RBI hikes repo, reverse repo rates by 25 bps

20 Mar 2010

The Reserve Bank of India yesterday hiked its short-term lending and borrowing rates - the repo and reverse repo rates - by 25 basis points each to 5.0 per cent and 3.5 per cent, respectively, with immediate effect.

In an announcement made on its website late in the evening, the RBI said it was increasing the repo rate, at which it lends to banks under the liquidity adjustment facility (LAF), as a part of the calibrated exit strategy initiated in the Second Quarter Review in October 2009 and carried forward in the Third Quarter Review in January 2010.

Banks pay the repo rate to borrow from RBI and receive the reverse repo rate for parking surplus funds with the central bank.

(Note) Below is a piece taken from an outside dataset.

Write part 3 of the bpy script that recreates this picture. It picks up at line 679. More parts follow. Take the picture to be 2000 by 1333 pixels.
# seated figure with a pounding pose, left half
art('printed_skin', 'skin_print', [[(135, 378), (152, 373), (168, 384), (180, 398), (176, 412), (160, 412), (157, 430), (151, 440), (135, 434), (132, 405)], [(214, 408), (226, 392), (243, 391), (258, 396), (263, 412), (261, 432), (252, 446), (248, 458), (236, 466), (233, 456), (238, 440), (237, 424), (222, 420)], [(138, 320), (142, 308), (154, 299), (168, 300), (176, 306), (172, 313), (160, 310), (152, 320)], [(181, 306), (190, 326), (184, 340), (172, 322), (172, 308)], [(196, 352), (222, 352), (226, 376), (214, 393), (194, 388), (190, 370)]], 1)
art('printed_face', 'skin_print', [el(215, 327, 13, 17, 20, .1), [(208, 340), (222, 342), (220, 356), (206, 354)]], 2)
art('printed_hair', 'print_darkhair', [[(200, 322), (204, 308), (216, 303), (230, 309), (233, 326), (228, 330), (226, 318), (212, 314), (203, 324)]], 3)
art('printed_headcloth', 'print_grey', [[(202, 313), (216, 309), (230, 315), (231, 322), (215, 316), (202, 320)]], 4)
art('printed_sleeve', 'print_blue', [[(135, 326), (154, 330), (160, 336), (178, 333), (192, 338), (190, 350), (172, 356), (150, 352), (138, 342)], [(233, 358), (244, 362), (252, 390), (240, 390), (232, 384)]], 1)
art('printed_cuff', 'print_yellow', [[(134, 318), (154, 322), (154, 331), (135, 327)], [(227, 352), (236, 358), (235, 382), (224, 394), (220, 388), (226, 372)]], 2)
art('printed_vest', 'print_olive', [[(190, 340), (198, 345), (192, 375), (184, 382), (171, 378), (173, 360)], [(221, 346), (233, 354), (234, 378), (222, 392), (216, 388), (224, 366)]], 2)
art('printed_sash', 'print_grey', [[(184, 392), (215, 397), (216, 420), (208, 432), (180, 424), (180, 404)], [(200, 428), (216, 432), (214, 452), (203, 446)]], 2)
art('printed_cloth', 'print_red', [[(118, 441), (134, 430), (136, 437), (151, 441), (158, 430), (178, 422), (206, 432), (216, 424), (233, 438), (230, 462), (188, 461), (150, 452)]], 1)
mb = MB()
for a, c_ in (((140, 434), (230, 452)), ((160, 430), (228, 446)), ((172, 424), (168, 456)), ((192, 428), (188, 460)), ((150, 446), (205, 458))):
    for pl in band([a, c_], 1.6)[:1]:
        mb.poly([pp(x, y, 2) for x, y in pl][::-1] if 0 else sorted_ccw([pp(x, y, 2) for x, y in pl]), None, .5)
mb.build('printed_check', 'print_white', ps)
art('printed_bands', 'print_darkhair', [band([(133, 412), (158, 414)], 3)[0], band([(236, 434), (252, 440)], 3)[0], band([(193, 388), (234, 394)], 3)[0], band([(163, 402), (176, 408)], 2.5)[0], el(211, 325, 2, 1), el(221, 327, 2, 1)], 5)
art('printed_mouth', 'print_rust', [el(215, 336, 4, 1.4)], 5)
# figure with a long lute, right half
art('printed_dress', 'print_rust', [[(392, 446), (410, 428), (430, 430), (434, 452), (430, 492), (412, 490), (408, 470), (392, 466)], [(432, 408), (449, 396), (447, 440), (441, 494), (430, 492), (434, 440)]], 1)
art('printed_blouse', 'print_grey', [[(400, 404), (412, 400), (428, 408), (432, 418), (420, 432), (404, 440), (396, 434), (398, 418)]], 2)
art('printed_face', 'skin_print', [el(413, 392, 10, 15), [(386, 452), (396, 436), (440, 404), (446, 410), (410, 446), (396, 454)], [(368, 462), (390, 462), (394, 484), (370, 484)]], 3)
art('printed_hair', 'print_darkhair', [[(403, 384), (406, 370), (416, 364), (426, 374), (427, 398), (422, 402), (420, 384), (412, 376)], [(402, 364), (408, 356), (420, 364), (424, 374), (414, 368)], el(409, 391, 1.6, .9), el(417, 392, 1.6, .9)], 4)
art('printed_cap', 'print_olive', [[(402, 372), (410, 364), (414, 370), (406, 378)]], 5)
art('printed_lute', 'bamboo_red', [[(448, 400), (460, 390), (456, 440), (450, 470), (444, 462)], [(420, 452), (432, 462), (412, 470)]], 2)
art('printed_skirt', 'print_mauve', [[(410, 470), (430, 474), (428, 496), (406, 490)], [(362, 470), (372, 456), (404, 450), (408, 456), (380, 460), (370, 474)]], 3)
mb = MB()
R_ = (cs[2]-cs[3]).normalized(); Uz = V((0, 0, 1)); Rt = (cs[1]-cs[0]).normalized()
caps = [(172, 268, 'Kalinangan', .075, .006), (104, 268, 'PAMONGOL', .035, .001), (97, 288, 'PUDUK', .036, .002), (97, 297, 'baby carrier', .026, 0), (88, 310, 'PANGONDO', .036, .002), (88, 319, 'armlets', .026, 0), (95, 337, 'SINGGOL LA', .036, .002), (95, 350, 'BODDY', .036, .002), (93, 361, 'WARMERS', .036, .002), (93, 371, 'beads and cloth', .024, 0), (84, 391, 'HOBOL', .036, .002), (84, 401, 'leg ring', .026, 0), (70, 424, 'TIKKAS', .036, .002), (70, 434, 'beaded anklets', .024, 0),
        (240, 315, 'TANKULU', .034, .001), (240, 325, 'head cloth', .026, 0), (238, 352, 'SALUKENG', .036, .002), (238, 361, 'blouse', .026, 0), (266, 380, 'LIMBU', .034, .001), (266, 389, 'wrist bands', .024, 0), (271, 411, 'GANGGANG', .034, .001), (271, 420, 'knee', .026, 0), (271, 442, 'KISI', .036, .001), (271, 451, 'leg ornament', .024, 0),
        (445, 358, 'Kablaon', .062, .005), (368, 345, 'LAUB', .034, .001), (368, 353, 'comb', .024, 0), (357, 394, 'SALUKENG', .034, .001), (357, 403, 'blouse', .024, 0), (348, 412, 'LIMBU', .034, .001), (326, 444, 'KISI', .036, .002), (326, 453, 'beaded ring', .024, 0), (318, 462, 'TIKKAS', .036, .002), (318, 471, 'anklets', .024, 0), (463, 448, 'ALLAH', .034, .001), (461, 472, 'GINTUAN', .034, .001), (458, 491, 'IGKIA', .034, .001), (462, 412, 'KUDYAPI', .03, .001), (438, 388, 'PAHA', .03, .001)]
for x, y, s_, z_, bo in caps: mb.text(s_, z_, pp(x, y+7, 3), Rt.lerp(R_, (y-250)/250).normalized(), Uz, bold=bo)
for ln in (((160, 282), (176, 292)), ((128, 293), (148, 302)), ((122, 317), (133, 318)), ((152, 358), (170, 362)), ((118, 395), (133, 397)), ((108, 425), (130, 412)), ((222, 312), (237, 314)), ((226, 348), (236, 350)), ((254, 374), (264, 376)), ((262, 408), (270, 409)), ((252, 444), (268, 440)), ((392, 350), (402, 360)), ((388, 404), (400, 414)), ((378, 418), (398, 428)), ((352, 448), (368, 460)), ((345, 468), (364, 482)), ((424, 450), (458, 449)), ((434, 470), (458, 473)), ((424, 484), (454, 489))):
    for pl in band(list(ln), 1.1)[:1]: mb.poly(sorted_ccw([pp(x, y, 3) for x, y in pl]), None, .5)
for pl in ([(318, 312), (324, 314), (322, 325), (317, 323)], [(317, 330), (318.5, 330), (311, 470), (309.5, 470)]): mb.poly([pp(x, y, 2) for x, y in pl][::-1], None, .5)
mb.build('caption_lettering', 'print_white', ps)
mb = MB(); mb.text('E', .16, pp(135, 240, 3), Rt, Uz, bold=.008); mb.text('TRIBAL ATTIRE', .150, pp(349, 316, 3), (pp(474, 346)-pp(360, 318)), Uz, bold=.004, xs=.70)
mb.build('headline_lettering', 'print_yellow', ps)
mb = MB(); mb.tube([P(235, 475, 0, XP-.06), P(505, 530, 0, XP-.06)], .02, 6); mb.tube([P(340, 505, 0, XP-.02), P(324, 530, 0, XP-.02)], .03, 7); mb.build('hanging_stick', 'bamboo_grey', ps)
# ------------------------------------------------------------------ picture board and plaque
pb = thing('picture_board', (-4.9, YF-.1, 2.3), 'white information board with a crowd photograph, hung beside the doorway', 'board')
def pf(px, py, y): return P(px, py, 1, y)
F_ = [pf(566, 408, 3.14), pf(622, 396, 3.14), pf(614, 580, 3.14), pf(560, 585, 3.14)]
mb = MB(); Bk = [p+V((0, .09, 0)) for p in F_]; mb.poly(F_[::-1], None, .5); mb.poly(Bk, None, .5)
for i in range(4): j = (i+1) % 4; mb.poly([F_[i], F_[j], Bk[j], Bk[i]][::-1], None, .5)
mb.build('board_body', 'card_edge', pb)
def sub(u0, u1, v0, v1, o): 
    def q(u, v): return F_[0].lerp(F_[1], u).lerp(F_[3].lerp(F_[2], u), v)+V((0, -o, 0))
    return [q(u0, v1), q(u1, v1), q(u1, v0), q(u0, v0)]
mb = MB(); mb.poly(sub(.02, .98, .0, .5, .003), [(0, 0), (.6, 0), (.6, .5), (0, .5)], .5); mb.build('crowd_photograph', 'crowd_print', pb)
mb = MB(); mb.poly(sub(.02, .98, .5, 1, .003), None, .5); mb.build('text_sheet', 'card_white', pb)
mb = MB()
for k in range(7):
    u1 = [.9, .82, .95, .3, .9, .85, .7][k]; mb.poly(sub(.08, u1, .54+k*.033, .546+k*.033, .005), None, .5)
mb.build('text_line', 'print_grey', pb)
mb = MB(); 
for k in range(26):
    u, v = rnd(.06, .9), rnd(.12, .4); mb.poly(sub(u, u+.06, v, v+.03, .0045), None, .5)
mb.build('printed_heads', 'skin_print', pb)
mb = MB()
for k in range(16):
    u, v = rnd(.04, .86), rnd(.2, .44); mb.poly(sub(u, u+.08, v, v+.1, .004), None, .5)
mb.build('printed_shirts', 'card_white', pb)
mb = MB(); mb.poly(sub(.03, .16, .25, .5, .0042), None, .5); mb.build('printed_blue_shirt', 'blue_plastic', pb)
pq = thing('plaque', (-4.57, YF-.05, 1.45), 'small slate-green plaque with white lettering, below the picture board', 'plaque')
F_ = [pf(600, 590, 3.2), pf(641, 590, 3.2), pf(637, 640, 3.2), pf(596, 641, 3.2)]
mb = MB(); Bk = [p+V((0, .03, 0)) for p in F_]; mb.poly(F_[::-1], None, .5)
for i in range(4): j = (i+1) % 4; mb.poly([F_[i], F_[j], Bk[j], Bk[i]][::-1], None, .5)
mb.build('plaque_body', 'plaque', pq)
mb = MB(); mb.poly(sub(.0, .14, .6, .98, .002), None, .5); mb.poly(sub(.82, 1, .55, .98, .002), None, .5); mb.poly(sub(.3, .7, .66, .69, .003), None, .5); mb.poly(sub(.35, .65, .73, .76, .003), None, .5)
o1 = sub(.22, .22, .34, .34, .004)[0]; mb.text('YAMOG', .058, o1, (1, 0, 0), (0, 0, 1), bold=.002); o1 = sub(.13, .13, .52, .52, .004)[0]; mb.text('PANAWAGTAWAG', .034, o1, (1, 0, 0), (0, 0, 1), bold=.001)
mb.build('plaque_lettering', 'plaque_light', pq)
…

''There have been significant macroeconomic developments since the Third Quarter Review of Monetary Policy in January 2010,'' the bank noted.

''On the growth front, the advance estimates by the Central Statistical Organisation (CSO) for 2009-10 and for the third quarter of 2009-10 suggest that the recovery is consolidating. Data on industrial production currently available up to January 2010 show that the uptrend is being maintained.

 The manufacturing sector, in particular, has recorded robust growth. The sharp acceleration in the growth of the capital goods sector points to the revival of investment activity,'' the central bank said.